Robinson told the NY Post she was at the fight when the police officers arrived. She said that she initially thought the officers would stop the fight, but they joined it instead. “I jumped in, and the cops came and were supposed to be breaking it up, but the cops got into the fight,” she said. Robinson said when she saw that her sister was handcuffed, she asked Scalzo what he was doing. According to her, Scalzo pushed her, and she responded by hitting him twice. Robinson alleges he retaliated by hitting her eleven times. “I got a knot on my head,” Kyonna said. “I still have migraines. I can feel where the knot on my head is without touching it.”
“If you are going to have officers like police officers, you should know that they’re going to do the right thing, that they’re not going to beat up on a 14-year-old,” she said.

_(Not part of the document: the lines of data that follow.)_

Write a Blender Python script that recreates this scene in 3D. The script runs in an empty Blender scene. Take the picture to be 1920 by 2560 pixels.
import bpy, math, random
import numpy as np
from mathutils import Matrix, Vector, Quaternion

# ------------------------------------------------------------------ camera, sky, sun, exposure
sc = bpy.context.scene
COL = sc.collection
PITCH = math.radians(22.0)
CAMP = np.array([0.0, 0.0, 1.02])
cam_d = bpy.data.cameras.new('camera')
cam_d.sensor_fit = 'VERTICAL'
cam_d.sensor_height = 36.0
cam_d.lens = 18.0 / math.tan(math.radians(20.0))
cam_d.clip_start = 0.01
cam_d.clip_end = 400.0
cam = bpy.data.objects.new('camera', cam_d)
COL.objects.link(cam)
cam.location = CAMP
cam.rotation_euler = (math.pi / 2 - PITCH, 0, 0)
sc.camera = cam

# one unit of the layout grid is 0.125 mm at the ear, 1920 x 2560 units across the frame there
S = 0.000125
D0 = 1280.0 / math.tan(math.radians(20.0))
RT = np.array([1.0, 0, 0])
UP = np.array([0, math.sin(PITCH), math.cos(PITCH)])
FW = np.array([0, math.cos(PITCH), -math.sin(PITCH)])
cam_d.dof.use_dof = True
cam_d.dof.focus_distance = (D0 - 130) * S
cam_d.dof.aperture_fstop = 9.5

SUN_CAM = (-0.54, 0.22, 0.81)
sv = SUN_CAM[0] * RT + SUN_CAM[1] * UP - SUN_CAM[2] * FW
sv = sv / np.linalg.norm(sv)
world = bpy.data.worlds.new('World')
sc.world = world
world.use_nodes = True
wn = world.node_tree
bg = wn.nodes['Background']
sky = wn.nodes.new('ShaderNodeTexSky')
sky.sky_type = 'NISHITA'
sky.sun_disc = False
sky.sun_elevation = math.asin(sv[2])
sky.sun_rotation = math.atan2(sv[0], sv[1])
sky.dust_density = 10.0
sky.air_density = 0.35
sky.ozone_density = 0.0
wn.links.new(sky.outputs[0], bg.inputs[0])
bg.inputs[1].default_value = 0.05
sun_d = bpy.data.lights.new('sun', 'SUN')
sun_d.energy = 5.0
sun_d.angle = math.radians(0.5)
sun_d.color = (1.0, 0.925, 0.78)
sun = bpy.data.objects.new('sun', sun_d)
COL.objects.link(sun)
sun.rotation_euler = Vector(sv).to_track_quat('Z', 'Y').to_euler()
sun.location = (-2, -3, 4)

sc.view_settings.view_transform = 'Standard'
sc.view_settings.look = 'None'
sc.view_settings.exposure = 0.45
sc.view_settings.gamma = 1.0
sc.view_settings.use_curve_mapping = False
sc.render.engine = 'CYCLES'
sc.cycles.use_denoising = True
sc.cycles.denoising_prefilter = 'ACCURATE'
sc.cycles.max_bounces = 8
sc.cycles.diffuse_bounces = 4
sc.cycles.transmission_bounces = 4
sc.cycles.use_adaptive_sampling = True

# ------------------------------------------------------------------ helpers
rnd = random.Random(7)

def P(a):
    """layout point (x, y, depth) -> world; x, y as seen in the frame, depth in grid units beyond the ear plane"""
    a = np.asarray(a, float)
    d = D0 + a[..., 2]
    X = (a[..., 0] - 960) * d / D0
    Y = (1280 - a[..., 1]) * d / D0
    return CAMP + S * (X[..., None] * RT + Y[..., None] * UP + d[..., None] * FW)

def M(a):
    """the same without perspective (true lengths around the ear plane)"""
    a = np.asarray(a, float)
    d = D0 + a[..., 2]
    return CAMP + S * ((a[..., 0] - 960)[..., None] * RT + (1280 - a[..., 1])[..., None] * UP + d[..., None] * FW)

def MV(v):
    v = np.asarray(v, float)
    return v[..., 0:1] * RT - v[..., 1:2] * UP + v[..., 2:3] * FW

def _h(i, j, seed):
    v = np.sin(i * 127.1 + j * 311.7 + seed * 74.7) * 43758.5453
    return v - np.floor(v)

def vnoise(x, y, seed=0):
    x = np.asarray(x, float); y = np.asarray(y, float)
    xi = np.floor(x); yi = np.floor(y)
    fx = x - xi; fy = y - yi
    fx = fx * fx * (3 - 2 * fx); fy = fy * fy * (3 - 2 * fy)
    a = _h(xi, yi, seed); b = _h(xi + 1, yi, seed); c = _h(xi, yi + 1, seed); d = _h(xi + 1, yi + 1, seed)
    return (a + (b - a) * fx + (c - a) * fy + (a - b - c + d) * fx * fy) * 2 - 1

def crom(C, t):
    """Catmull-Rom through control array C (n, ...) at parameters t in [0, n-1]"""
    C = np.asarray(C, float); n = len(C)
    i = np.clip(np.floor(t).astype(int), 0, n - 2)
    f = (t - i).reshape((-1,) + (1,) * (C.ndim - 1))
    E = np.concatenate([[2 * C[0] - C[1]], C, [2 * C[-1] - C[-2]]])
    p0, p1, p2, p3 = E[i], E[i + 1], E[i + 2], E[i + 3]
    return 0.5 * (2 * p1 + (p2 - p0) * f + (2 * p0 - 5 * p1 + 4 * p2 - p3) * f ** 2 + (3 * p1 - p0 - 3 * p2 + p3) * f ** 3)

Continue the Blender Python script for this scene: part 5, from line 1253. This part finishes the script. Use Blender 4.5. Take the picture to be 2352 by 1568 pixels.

Robinson’s mother labeled the situation “upsetting” and “shocking.” She said she could not believe that a police officer would assault a 14-year-old girl.
Johanna Miller, Director of the New York Civil Liberties Union’s Education Policy Center, shared similar sentiments. “We don’t know everything that happened before this video, but it’s hard to imagine how a police officer jumping in and punching a teenager is making any New Yorker safer,” she said. Miller lamented the fact that police officers are not trained to de-escalate situations and that they see teenagers as threatening and intimidating. “This is particularly true for young people of color, who tend to be seen as older and more threatening than white teenagers,” she added.
Video footage of the incident circulated on social media and Mayor Eric Adams condemned the police officer. He called on all available footage of the incident, including police body cam footage, to be used during the investigation of the incident. He also expressed his disappointment in Scalzo, who has been an officer for 14 years. “I was horrified to see the way a well-trained officer would respond to an incident like that.”
At an NYPD press briefing, Police Commissioner Keechant Sewell addressed the matter. “The officers in that incident were responding to a violent fight among several people at that location. During the time when an officer was trying to take police action and apprehend one of the people for that fight, someone interfered in that apprehension and actually struck our officer,” she said. Sewell promised a thorough investigation that would follow due process.